Here is a question that all of us have to ask. This will probably be my least liked post of all of them.
Stopping to think about what we are doing can be very beneficial.
This is a lesson that I had to learn and for me it was a hard lesson.
Learning it made the difference of working for someone else or working for myself.
For many people who are good people, spend time on the Internet, and it just does not seem to fall in place this is something you want to look at.
If you hired someone to help you build your business.What if you started training them and showed them what to do.
After the new excitement wore off they showed up when they wanted! Not when you needed them to work!

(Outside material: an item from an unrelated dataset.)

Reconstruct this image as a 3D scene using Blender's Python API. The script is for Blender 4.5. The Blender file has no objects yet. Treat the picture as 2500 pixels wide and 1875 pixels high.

Sometimes a week or more would go buy without them working.
After they started working when they would begin checking emails they would get interested in a link and end up spending time reading things that were not related to work!
They would start writing something and end up on YouTube watching videos!
If when they started a training they would only do part of the training and then go off and do something else.
They tried to figure out things without going through the training.
They asked you a lot of questions that you knew was in the training they did not finish.
When they would go through what you taught them they had a better idea on how to do it.
If all this happened and more
Would you set the employee down and say
YOUR FIRED!
Onward and Upward
My own thought is that work is what you make it and everybody does it their own way. I am prone to procrastination and am easily distracted. I wiffle-waffle. I stall out.
I do accomplish a lot that makes sense to me and is beneficial for group efforts and all that.
I also am careful not to work for (or with) other people whose ways of working might be adversely affected by my own way and I have gotten very mindful of the consequences and impacts of my own idiosyncracies on others. (The 2x4s upside the head tend to help the lessons sink in.)
For me, the freedom to do mine trumps a lot of other considerations.
What nobody ever tells you is that walking free takes a lot of self-discipline.